_Exercise goal:_
List all lines of the data that include the string "this".

Data items:
-------
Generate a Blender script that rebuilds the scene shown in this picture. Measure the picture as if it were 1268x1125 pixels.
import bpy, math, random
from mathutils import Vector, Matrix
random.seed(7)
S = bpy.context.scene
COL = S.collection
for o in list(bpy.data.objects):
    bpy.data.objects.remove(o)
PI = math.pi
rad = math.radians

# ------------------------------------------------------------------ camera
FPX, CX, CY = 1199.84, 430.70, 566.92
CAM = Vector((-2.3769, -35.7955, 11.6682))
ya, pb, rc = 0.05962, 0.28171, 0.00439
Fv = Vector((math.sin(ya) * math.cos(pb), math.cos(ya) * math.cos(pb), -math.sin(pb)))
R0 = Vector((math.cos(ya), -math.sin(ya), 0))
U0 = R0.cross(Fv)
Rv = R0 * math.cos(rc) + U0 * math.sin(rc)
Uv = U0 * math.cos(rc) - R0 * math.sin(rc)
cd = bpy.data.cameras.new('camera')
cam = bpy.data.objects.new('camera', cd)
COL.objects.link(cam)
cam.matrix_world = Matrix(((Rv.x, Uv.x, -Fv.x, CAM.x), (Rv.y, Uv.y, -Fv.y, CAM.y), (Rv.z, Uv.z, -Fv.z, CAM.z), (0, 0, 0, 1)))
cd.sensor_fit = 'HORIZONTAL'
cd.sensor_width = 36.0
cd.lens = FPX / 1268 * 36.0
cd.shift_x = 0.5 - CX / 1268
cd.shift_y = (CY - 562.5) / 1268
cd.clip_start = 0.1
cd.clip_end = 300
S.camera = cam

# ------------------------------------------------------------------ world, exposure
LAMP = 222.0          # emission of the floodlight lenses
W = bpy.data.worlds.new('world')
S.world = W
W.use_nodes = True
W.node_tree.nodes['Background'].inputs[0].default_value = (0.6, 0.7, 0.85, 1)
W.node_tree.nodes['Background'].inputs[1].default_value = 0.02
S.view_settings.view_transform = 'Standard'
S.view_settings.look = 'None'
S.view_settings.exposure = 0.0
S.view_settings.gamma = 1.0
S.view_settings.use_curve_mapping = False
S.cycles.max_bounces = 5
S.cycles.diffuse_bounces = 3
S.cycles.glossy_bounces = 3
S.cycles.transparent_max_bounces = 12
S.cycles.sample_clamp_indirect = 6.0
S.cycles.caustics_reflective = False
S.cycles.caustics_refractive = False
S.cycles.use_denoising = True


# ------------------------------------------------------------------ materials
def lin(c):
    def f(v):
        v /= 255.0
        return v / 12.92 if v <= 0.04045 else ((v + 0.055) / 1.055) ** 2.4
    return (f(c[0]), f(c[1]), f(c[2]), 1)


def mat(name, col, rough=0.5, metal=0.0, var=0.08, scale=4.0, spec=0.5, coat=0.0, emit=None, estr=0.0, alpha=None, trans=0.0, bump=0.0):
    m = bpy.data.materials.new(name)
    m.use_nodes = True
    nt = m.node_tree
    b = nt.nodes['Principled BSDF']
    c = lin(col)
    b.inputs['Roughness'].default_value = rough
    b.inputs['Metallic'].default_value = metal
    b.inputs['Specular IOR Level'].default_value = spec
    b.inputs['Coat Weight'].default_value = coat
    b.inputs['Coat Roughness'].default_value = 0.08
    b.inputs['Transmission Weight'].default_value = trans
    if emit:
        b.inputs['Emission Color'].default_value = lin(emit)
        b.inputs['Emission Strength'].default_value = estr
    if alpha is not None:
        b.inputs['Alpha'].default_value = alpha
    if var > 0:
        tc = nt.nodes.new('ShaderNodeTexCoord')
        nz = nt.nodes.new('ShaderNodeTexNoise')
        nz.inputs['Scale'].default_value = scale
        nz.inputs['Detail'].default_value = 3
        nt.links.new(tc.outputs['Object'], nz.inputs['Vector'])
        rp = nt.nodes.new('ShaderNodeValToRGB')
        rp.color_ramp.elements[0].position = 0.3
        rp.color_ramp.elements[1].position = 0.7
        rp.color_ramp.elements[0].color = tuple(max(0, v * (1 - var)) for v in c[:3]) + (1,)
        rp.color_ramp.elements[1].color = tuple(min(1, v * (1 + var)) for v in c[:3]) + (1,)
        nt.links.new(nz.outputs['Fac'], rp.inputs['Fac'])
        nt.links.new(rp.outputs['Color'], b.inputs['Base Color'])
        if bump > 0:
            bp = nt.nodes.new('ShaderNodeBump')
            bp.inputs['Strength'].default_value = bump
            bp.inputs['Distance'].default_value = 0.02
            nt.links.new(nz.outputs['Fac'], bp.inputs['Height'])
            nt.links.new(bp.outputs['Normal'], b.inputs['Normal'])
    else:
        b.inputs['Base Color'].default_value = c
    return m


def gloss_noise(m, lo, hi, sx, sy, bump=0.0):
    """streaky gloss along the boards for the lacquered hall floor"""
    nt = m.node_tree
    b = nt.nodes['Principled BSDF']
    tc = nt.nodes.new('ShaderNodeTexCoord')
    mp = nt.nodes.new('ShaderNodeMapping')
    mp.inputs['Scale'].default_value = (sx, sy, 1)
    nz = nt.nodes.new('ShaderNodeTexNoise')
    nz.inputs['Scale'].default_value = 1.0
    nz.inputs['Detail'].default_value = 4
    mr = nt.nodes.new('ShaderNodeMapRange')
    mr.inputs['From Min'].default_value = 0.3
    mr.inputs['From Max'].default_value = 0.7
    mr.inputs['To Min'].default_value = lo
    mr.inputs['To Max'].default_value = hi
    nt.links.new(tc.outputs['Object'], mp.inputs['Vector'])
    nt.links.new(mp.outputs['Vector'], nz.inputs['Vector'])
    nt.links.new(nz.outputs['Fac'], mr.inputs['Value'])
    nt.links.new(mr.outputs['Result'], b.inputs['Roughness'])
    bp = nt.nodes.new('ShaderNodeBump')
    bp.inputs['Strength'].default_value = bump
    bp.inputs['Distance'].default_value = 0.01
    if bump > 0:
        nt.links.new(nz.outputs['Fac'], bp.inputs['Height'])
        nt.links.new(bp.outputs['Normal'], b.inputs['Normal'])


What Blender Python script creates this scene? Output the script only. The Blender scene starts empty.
-------
_Complete response:_
Generate a Blender script that rebuilds the scene shown in this picture. Measure the picture as if it were 1268x1125 pixels.
What Blender Python script creates this scene? Output the script only. The Blender scene starts empty.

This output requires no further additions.